- **EXERCISE**:
Identify the lines that contain the word "scene" and copy each one.

------ DATASET SECTION

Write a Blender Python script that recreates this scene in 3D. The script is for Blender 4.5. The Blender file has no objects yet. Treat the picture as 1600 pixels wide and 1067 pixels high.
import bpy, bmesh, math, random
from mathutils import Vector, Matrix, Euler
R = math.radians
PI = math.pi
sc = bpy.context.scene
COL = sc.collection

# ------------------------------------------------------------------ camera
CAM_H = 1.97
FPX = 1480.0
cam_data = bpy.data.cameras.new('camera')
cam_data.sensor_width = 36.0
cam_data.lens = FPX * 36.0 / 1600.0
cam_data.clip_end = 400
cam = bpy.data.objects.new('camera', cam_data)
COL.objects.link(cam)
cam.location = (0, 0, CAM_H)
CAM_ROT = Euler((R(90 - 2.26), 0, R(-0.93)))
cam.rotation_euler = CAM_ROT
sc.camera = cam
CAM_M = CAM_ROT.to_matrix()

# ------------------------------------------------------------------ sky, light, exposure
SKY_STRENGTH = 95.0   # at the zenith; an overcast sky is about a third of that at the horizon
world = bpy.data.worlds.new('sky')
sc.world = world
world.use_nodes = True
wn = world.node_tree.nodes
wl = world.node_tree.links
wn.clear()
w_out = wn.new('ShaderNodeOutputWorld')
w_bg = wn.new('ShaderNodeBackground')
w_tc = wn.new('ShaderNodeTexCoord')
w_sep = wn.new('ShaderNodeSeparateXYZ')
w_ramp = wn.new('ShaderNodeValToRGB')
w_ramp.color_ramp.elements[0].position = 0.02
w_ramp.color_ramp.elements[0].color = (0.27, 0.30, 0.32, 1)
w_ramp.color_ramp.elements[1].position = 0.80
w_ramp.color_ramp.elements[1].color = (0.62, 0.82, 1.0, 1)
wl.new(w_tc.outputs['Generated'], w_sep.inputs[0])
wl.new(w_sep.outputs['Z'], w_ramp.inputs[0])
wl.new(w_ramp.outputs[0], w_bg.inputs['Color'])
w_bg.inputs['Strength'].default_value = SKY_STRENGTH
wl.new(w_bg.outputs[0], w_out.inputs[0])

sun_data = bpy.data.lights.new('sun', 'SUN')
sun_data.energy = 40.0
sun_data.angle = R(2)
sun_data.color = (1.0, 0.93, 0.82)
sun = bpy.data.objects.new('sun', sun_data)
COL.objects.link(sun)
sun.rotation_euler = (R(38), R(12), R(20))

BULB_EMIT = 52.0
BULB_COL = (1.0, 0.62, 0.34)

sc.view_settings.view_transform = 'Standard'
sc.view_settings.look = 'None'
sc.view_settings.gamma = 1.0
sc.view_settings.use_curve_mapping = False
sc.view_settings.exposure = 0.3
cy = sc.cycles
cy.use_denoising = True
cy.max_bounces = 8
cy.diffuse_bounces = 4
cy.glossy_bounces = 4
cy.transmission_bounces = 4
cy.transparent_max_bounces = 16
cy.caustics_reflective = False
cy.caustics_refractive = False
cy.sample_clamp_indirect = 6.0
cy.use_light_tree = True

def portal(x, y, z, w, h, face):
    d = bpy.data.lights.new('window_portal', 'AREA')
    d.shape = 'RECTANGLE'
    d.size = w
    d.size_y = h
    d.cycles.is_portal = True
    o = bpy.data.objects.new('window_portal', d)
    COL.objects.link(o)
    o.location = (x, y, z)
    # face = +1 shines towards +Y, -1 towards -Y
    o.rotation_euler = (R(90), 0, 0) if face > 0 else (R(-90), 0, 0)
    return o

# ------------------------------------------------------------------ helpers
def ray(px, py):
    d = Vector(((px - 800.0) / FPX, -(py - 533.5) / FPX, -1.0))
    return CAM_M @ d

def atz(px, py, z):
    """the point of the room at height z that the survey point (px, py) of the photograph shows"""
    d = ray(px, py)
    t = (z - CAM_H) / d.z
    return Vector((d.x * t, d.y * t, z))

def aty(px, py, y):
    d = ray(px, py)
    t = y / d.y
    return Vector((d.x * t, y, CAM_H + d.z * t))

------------

- **REPLY**:
Write a Blender Python script that recreates this scene in 3D. The script is for Blender 4.5. The Blender file has no objects yet. Treat the picture as 1600 pixels wide and 1067 pixels high.
sc = bpy.context.scene